Ich muss die Veränderungen, die nun - nach langen Jahren seit 2018, in denen nichts passierte, was wirklich peinlich ist - endlich eine wirkliche Verbesserung für jene Menschen bringen, die aufgrund ihrer Situation deutlich mehr finanzielle Unterstützung brauchen, nicht noch einmal im Einzelnen aufzählen. Das haben meine Vorrednerinnen und Vorredner hinreichend übernommen.

Ich möchte kurz darauf eingehen, dass eine vermeintlich kleine sprachliche Änderung von großer Bedeutung ist: Wir sprechen in Zukunft von „Teilhabe“ und nicht mehr von „Pflegegeld“. Sie wissen es: Ich bin immer wieder geradezu gebetsmühlenartig mit der Mahnung unterwegs, dass Sprache bei Menschen etwas bewirkt - vielleicht langsam, aber doch stetig. „Pflegegeld“ bezeichnet ganz klar eine Art Gnadenakt. „Teilhabe“ ist eine selbstbewusste Möglichkeit - und die Voraussetzung für eine sich verändernde gesellschaftliche Haltung.

Im letzten Plenum hatten wir die Debatte zum Bericht der Landesbehindertenbeauftragten und darüber, dass es um die Inklusion in der Gesellschaft nicht so gut steht.

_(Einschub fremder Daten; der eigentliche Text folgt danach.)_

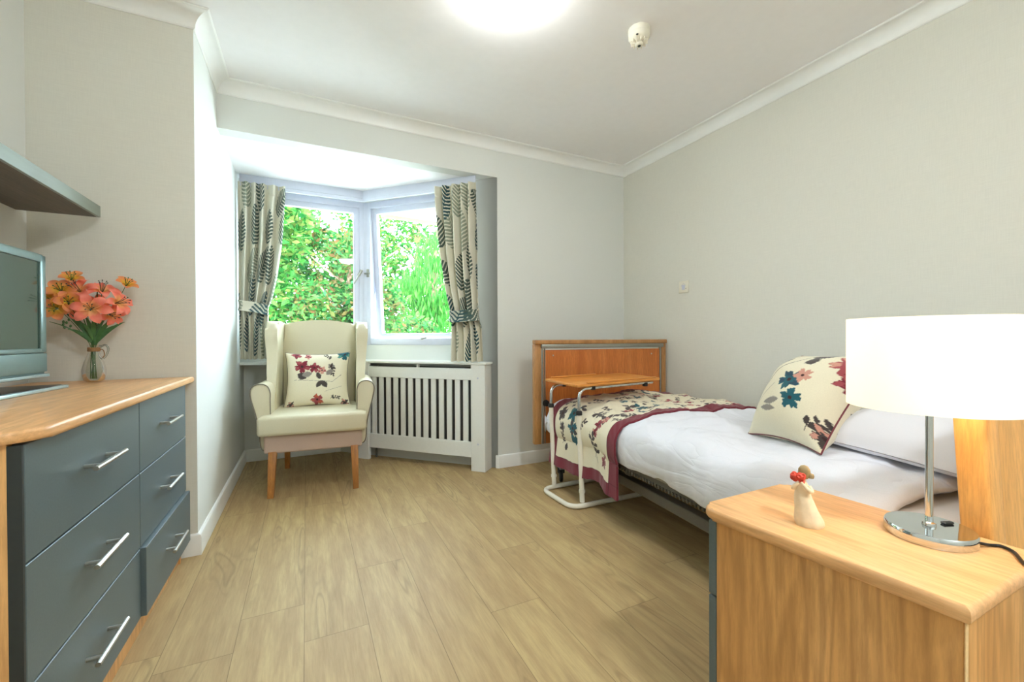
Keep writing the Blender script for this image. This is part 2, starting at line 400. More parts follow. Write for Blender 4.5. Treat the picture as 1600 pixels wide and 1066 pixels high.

Ich war vor Kurzem beim Wurzelfestival im Alten Lager bei Jüterbog, auf dem Gelände des einstigen Flughafens; Isabelle Vandre war auch dort. Ehrlich gesagt, so richtig war mir nicht klar, was ich mit Festivals zu tun habe;

(Heiterkeit der Abgeordneten Damus [B90/GRÜNE])

ich gehöre ja eigentlich nicht zur Zielgruppe. Dennoch, irgendein Gefühl sagte mir: Fahr da mal hin!

Es war großartig und Mut machend, weil Inklusion dort ganz selbstverständlich gelebt wurde, weil behinderte Menschen ganz selbstverständlich mittendrin waren - weil von allen gemeinsam Bedingungen geschaffen wurden, die nötig sind, weil Menschen mit Einschränkungen natürlich höhere Aufwendungen haben, um gleichberechtigt teilhaben und mittendrin sein zu können. Ich empfand es aber auch als beschämend, dass solche Ereignisse wie das Wurzelfestival so besonders auffallen.

Wir sind noch weit von einer wirklich inklusiven Gesellschaft entfernt. Ich hoffe, dass die finanziellen Verbesserungen - bei denen die Menschen selbst entscheiden können, was genau sie damit tun - mehr Teilhabe ermöglichen werden, wiewohl all das - da hat Ronny Kretschmer recht, der gerade nach hinten schaut - nur ein Schritt - aber ein nicht zu unterschätzender Schritt - in die richtige Richtung ist, der mich - ich sage es gerne noch einmal - sehr freut. Endlich! Bitte stimmen Sie zu. - Danke.

(Beifall B90/GRÜNE sowie vereinzelt SPD und CDU)

Vielen Dank. - Für die Gruppe BVB / FREIE WÄHLER spricht der Abgeordnete Stefke zu uns. Bitte schön.

Sehr geehrter Herr Präsident! Sehr geehrte Abgeordnete! Nach der schweren Coronazeit und der galoppierenden Inflation beschließen wir heute eine finanzielle Verbesserung für einen Personenkreis, der es wohl wie kein anderer nötig und verdient hat. Mehr als einmal haben BVB / FREIE WÄHLER - auch gemeinsam mit der Fraktion Die Linke - den Versuch unternommen, das Blindengeld als Leistung des Landespflegegeldes zu erhöhen - dies, weil Brandenburg in dieser Hinsicht bundesweit auf einem der letzten Plätze rangiert. Die Landesregierung formuliert das in der Problembeschreibung zu diesem Gesetzentwurf so: Im Ländervergleich gehört das Land Brandenburg bei blinden Menschen zu den Ländern mit einem vergleichsweise geringen Nachteilsausgleich. - Ja, so kann man es auch ausdrücken, landet damit aber eventuell als Beitrag von Gernot Hassknecht in der „heute-show“ des ZDF.